WASHINGTON—Federal prosecutors on Monday announced charges against eight traders for deceptive trading practices in the futures markets, with all but one person charged with illegal spoofing.
The traders worked for UBS Group AG UBS -1.72% and Deutsche Bank AG DB -2.10% , among other firms. The Commodity Futures Trading Commission later announced related civil charges against three banks and six individuals.
“Conduct like this poses significant risk of eroding confidence in U.S. markets and creates an uneven playing field for legitimate traders and investors,” acting assistant attorney general John P. Cronan said in a statement.
Before Monday’s cases, only three individuals had ever been charged with spoofing, which involves a trader entering large orders with the intention of tricking others into thinking there had been a fundamental change in supply and demand in a market. Congress outlawed the practice in 2010 as part of the Dodd-Frank Act. In August, a federal appeals court upheld the conviction of the first U.S. trader to face prison time for manipulating futures prices using spoofing tactics.

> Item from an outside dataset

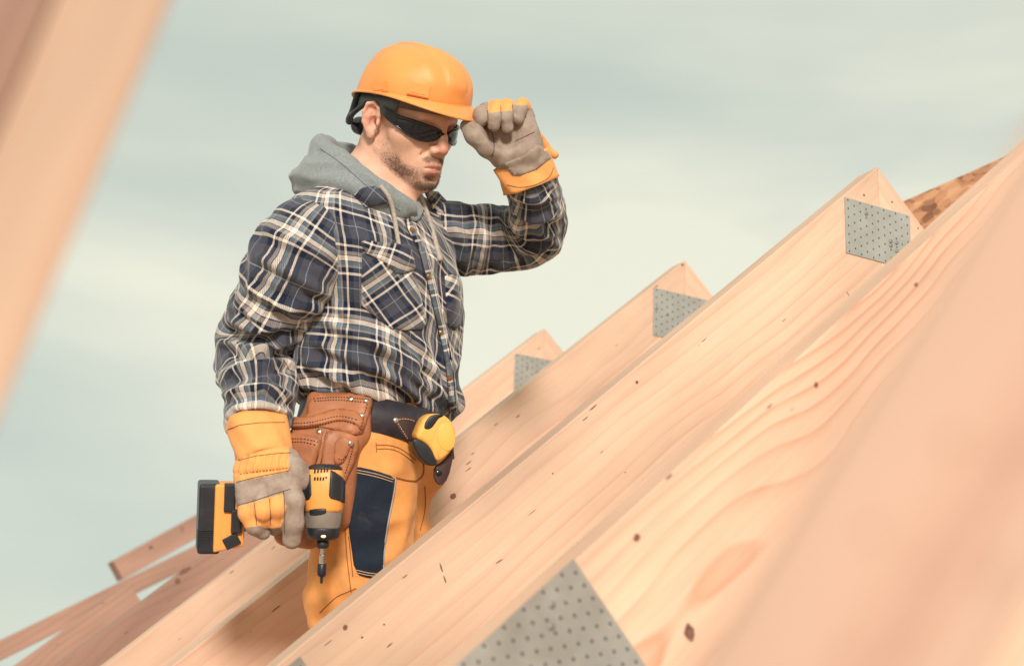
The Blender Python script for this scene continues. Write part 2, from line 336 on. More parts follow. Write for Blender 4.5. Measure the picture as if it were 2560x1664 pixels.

In addition to the criminal charges, the CFTC announced civil settlements with Deutsche Bank, UBS, and HSBC HSBC -1.23% Securities Inc. related to commodities fraud and spoofing. Deutsche Bank agreed to pay $30 million after the CFTC charged it with engaging in a scheme to manipulate the prices of precious metal futures. UBS reached a $15 million settlement for similar charges, and HSBC agreed to pay $1.6 million, also for spoofing in precious metals markets. The fines for UBS and HSBC were lower due to their cooperation with the CFTC, including UBS self-reporting much of the illegal activity, the agency said.
“These cases should send a strong signal that we at the CFTC are committed to identifying individuals responsible for unlawful activity and holding them accountable,” said CFTC Enforcement Director James McDonald.
Monday’s cases are the most significant action taken against banks for spoofing since the CFTC fined Citigroup Inc. $25 million last January for illegal activity in Treasury futures markets. Citigroup neither admitted to nor denied the allegations.
In one of the cases, the CFTC fined Andre Flotron, a former UBS precious metals trader in Stamford, Conn., and Zurich, with concocting a spoofing scheme for personal and corporate profit. UBS had provided its futures traders, including Mr. Flotron, with automated trading software that allowed them to “place, modify, and cancel multiple orders nearly simultaneously,” according to a criminal indictment filed in September.
Mr. Flotron’s lawyer, Marc Mukasey, said the new case “is an especially enormous waste of taxpayers’ money because the CFTC knows darn well that there is a pending criminal matter, that Mr. Flotron has long been retired from the business, and that he lives in Switzerland. Their case is a paper tiger.”
Rob Sherman, a spokesman for HSBC, said the bank was “pleased to have resolved this issue.”
A UBS spokesman noted that the bank “cooperated fully in the investigation, and has long since remediated the conduct,” while a spokesperson for Deutsche Bank said the bank provided “substantial and proactive cooperation with the government’s investigation and has enhanced controls and surveillance to help ensure that the underlying conduct does not occur in the future.”
The charges against the traders primarily reference activity before 2015, when both firms and regulators lacked sufficient controls to monitor for spoofing activity, as trading migrated from open pits to electronic platforms.
“The conduct at issue here started in 2008,” said Michael Friedman, general counsel of Trillium Management LLC, a New York-based electronic-trading firm, which isn’t involved in the cases announced Monday. “When this conduct was in its heyday, which is now seven to eight years ago, people weren’t looking to detect it like they are now.”
The cases mark the first major enforcement actions of 2018 for the CFTC and Mr. McDonald, who took over as enforcement director in April 2017. The relatively large fines follow a year that saw a steep drop in total financial penalties, although it can be hard to compare years that involve a change in agency leadership.